Gleichzeitig mit dem Original von 1931 ist auch die colorierte Neuverfilmung aus dem Jahre 1954 mit neu überarbeitetem Bild erschienen. Zwar veränderte Drehbuchautor und Regisseur Robert A. Stemmle den Entwurf von Wilder leicht, doch unterhaltsam ist auch dieses Remake mit seinen reizvollen Stimmungsbildern aus dem Berlin der fünfziger Jahre allemal.

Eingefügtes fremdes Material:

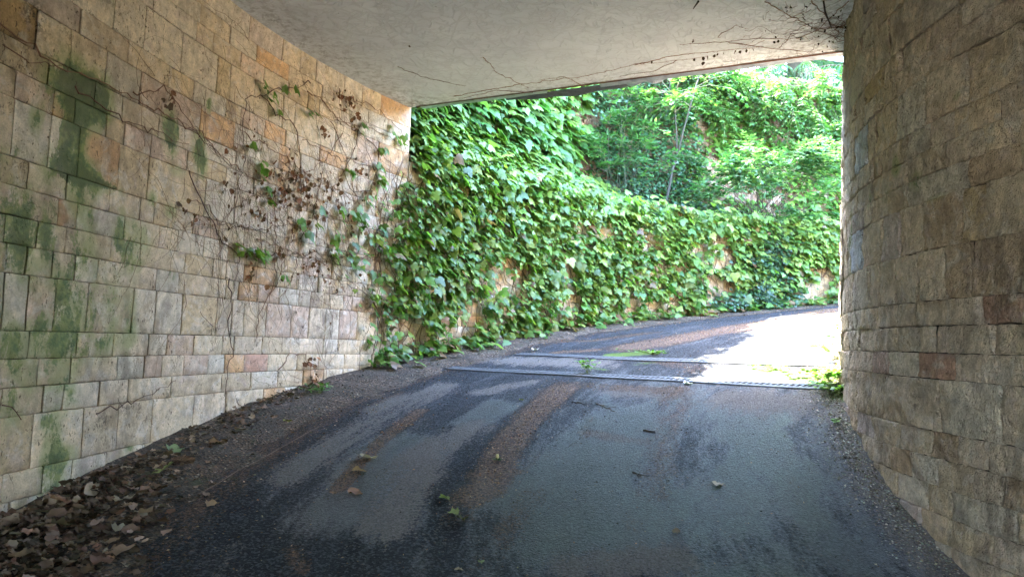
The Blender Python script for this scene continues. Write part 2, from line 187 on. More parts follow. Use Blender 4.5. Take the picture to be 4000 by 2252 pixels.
# ------------------------------------------------------------------ materials
def newmat(name):
    m = bpy.data.materials.new(name); m.use_nodes = True; t = m.node_tree; t.nodes.clear()
    out = t.nodes.new('ShaderNodeOutputMaterial'); b = t.nodes.new('ShaderNodeBsdfPrincipled'); t.links.new(b.outputs[0], out.inputs[0])
    return m, t, b
class NT:
    def __init__(s, t): s.t = t
    def n(s, ty, **kw):
        x = s.t.nodes.new(ty)
        for k, v in kw.items(): setattr(x, k, v)
        return x
    def put(s, sock, v):
        if hasattr(v, 'links') or isinstance(v, bpy.types.NodeSocket): s.t.links.new(v, sock)
        else: sock.default_value = v
    def attr(s, name): return s.n('ShaderNodeAttribute', attribute_name=name)
    def math(s, op, a, b=0., c=None, clamp=False):
        x = s.n('ShaderNodeMath', operation=op, use_clamp=clamp); s.put(x.inputs[0], a); s.put(x.inputs[1], b)
        if c is not None: s.put(x.inputs[2], c)
        return x.outputs[0]
    def vmath(s, op, a, b):
        x = s.n('ShaderNodeVectorMath', operation=op); s.put(x.inputs[0], a); s.put(x.inputs[1], b); return x.outputs[0]
    def noise(s, vec, sc, det=4, rough=.55, dist=0., col=False):
        x = s.n('ShaderNodeTexNoise'); s.put(x.inputs['Vector'], vec); x.inputs['Scale'].default_value = sc; x.inputs['Detail'].default_value = det
        x.inputs['Roughness'].default_value = rough; x.inputs['Distortion'].default_value = dist; return x.outputs['Color' if col else 'Fac']
    def vor(s, vec, sc, feat='F1', out='Distance', rnd=1):
        x = s.n('ShaderNodeTexVoronoi', feature=feat); s.put(x.inputs['Vector'], vec); x.inputs['Scale'].default_value = sc; x.inputs['Randomness'].default_value = rnd; return x.outputs[out]
    def rng(s, v, a, b, c=0., d=1., smooth=True):
        x = s.n('ShaderNodeMapRange', interpolation_type='SMOOTHSTEP' if smooth else 'LINEAR'); s.put(x.inputs[0], v)
        for i, q in enumerate((a, b, c, d)): s.put(x.inputs[i+1], q)
        return x.outputs[0]
    def mix(s, f, a, b, bt='MIX'):
        x = s.n('ShaderNodeMix', data_type='RGBA', blend_type=bt); s.put(x.inputs[0], f)
        s.put(x.inputs[6], a if not isinstance(a, tuple) else tuple(a)+(1,)*(4-len(a))); s.put(x.inputs[7], b if not isinstance(b, tuple) else tuple(b)+(1,)*(4-len(b))); return x.outputs[2]
    def mapv(s, v, sc, rot=(0, 0, 0)):
        x = s.n('ShaderNodeMapping'); s.put(x.inputs[0], v); x.inputs['Scale'].default_value = sc; x.inputs['Rotation'].default_value = rot; return x.outputs[0]
    def bump(s, h, dist, st=1., nrm=None):
        x = s.n('ShaderNodeBump'); s.put(x.inputs['Height'], h); x.inputs['Distance'].default_value = dist; s.put(x.inputs['Strength'], st)
        if nrm is not None: s.put(x.inputs['Normal'], nrm)
        return x.outputs[0]
def stone_mat(name, riven):
    m, t, b = newmat(name); g = NT(t)
    tint = g.attr('tint'); st = g.attr('stain'); uv = g.attr('wuv').outputs['Vector']
    sep = g.n('ShaderNodeSeparateColor'); t.links.new(st.outputs['Color'], sep.inputs[0]); moss, dirt, soot = sep.outputs[0], sep.outputs[1], sep.outputs[2]
    seed = tint.outputs['Alpha']
    cmb = g.n('ShaderNodeCombineXYZ'); g.put(cmb.inputs[2], g.math('MULTIPLY', seed, 40.)); v = g.vmath('ADD', uv, cmb.outputs[0])
    big = g.noise(v, 5., 4, .6, .6); mid = g.noise(v, 16., 5, .65); fine = g.noise(v, 90., 4, .7)
    c = tint.outputs['Color']
    c = g.mix(g.rng(big, .52, .70, 0, .45), c, (.50, .35, .19), 'MIX')
    c = g.mix(g.rng(g.noise(g.vmath('ADD', v, (9, 3, 5)), 7., 4, .6, .8), .52, .70, 0, .5), c, (.55, .42, .36))
    c = g.mix(g.rng(g.noise(g.vmath('ADD', v, (2, 7, 1)), 6., 3, .6, 1.), .50, .66, 0, .6), c, (.66, .57, .46))
    c = g.mix(1., c, g.n('ShaderNodeCombineXYZ').outputs[0], 'MIX') if False else c
    k = g.math('ADD', g.rng(mid, .3, .7, .71, 1.21, False), g.rng(fine, .3, .7, -.20, .20, False))
    kk = g.n('ShaderNodeCombineXYZ'); [g.put(kk.inputs[i], k) for i in range(3)]
    c = g.mix(1., c, kk.outputs[0], 'MULTIPLY')
    # pits of the travertine
    pv = g.mapv(v, (1.5, .75, 1.), (0, 0, .35)); pit = g.noise(pv, 42. if not riven else 60., 3, .6, .4)
    zone = g.rng(g.noise(v, 4., 2), .38, .62, 0, 1)
    th = g.rng(zone, 0, 1, .685, .61, False)
    pm = g.rng(pit, th, g.math('ADD', th, .035), 0, 1)
    c = g.mix(g.math('MULTIPLY', pm, .85 if not riven else .55), c, (.10, .065, .04))
    # cracks / veins
    vein = g.math('ABSOLUTE', g.math('SUBTRACT', g.noise(g.mapv(v, (1, .45, 1)), 3.2, 5, .6, .3), .5)); vm = g.rng(vein, 0., .006, 1, 0)
    vm = g.math('MULTIPLY', vm, g.rng(g.noise(v, 2.3, 1), .50, .6, 0, .7)); c = g.mix(vm, c, (.12, .075, .045))
    # dirt and soot
    dn = g.noise(g.mapv(uv, (1, .5, 1)), 9., 5, .7); c = g.mix(g.math('MULTIPLY', dirt, g.rng(dn, .38, .62, .0, .8)), c, (.10, .07, .05))
    c = g.mix(g.math('MULTIPLY', soot, g.rng(g.noise(uv, 22., 4, .8), .46, .56, 0, .9)), c, (.035, .025, .018))
    # moss
    mn = g.math('ADD', g.math('MULTIPLY', g.noise(g.mapv(uv, (9., 4.5, 1)), 1., 8, .72, .5), .75), g.math('MULTIPLY', g.noise(uv, 48., 4, .75), .25))
    mt = g.math('SUBTRACT', .655, g.math('MULTIPLY', moss, .23)); mm = g.rng(mn, g.math('SUBTRACT', mt, .025), g.math('ADD', mt, .05), 0, 1)
    mm = g.math('MULTIPLY', mm, g.rng(moss, .05, .5, 0, .8))
    mcol = g.mix(g.rng(g.noise(uv, 13., 5, .7), .42, .58, 0, 1), (.22, .25, .08), (.08, .14, .05))
    mcol = g.mix(g.rng(g.math('MULTIPLY', moss, g.noise(uv, 9., 4, .7)), .35, .7, 0, .85), mcol, (.032, .07, .024))
    c = g.mix(g.math('MULTIPLY', g.rng(moss, .03, .5, 0, .7), g.rng(g.noise(uv, 3.5, 4, .6), .35, .6)), c, (.33, .34, .15)); c = g.mix(mm, c, mcol)
    g.put(b.inputs['Base Color'], c); g.put(b.inputs['Roughness'], .82); b.inputs['Specular IOR Level'].default_value = .25
    if riven:
        lump = g.noise(g.mapv(v, (1., .7, 1)), 9., 5, .66, .6); lump2 = g.noise(g.mapv(v, (1.3, .8, 1)), 32., 5, .62, 1.2); ridg = g.vor(g.mapv(v, (1.2, .6, 1)), 13.)
        n1 = g.bump(lump, .06, 1.); n2 = g.bump(lump2, .036, 1., n1); n3 = g.bump(ridg, .008, .6, n2)
        n4 = g.bump(g.math('SUBTRACT', fine, g.math('MULTIPLY', pm, .9)), .004, .8, n3); g.put(b.inputs['Normal'], n4)
    else:
        n1 = g.bump(mid, .006, .6); n2 = g.bump(g.math('SUBTRACT', g.math('MULTIPLY', fine, .5), g.math('ADD', pm, vm)), .004, .9, n1)
        n3 = g.bump(g.noise(uv, 70., 3), .004, g.math('MULTIPLY', mm, 1.), n2); g.put(b.inputs['Normal'], n3)
    return m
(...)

Formal und thematisch lehnt sich die Neuverfilmung an die erzählerischen Konventionen des westdeutschen Nachkriegskinos an, doch der Geschichte um Emil (Peter Finkbeiner), der seine Ferien bei der Großmutter (Margarethe Haagen) in Berlin verbringen darf, dabei auf der Zugfahrt den freundlichen Herrn Grundeis (Kurt Meisel) kennenlernt und bei seiner Ankunft bemerkt, daß sein ganzes Geld gestohlen wurde, tut dies keinen Abbruch. Wie sich Emil gemeinsam mit seinem Freund Gustav mit der Hupe (Wolfgang Condrus), seiner Cousine Pony Hütchen (Claudia Schäfer) und den übrigen Detektiven an die Fersen von Herrn Grundeis heftet, um sein Geld zurückzubekommen, das ist immer noch sehenswert und vermittelt uns ganz nebenbei ein kleines und liebenswertes Stück Zeitgeschichte.

Ebenfalls aus dem Jahr 1954 stammt Kurt Hoffmanns vergnügliche und warmherzige Verfilmung von Kästners Kinderroman „Das fliegende Klassenzimmer“. Der Autor schrieb nicht nur das Drehbuch, das sich genauestens an die Vorlage hält, er spielt auch sich selbst und ist der Erzähler im Film. Die Tertianer eines Internats haben neben ihrer Privatfehde mit den gleichaltrigen Realschülern des Städtchens auch ganz vernünftige Ideen: Sie erneuern den Kontakt zwischen ihrem bewunderten und patenten Klassenlehrer Dr. Johann Bökh (Paul Dahlke), genannt Justus und dessen Jugendfreund, dem „Nichtraucher“ (Paul Klinger), einem durch Schicksalsschläge zum verbitterten Einzelgänger gewordenen Mediziner, der unweit des Internats einsam und unerkannt in einem Eisenbahnwaggon lebt. Zwischendurch haben sie aber noch genügend Zeit für die verrücktesten Streiche, die schließlich in einer wilden Schlacht mit den Realschülern gipfeln, nachdem diese den Gymnasiasten die Aufsatzhefte gestohlen und verbrannt haben.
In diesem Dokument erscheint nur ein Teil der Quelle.